A shell is started when you login, but it's also started by programs like make
, or when you run a shell script, or when you type :sh
to vi
, or when you create a new terminal window.
Originally, the shell read in ~/.profile
when you logged in or ran su
. This script would do things like announce whether you had new email, customize your erase and kill characters, and set and export the TERM and PATH variables. When started in almost any other context, the shell did not read ~/.profile
, because doing most of those things would be redundant. You were expected to have exported any important shell variables to the new shell.
The way the shell knew whether to read in ~/.profile
was to check whether the first character of argv[0]
, aka $0
, was '-'
.
Starting with csh
, aliases were introduced. Aliases weren't exported in the environment. csh
was designed to read in two different initialization scripts. ~/.login
was read only when a user logged in, and the cue to do this was if argv[0]
began with '-'
. ~/.cshrc
was read every time the shell was started. In general, one placed aliases in ~/.cshrc
and everything else in ~/.login
. csh
also supported ~/.logout
, which in most cases just cleared the screen and ran fortune
.
Other shells adopted these same features. ksh
would read in ~/.kshrc
, bash
would read in ~/.bashrc
, and those were where you'd place your alias definitions.

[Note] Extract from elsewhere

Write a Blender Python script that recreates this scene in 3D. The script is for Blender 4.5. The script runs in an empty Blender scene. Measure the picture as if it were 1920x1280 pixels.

So, to make a long story short, the application that spawns a shell gets to decide whether it should be a "login shell", in which case there's that '-'
at the beginning, or a regular shell. In most cases, a shell that's going to be interactive is started as a login shell, and a shell meant just to run some commands, either as arguments or from a script, and then exit is a regular shell.
But it's all up to the whim of the application that starts the shell.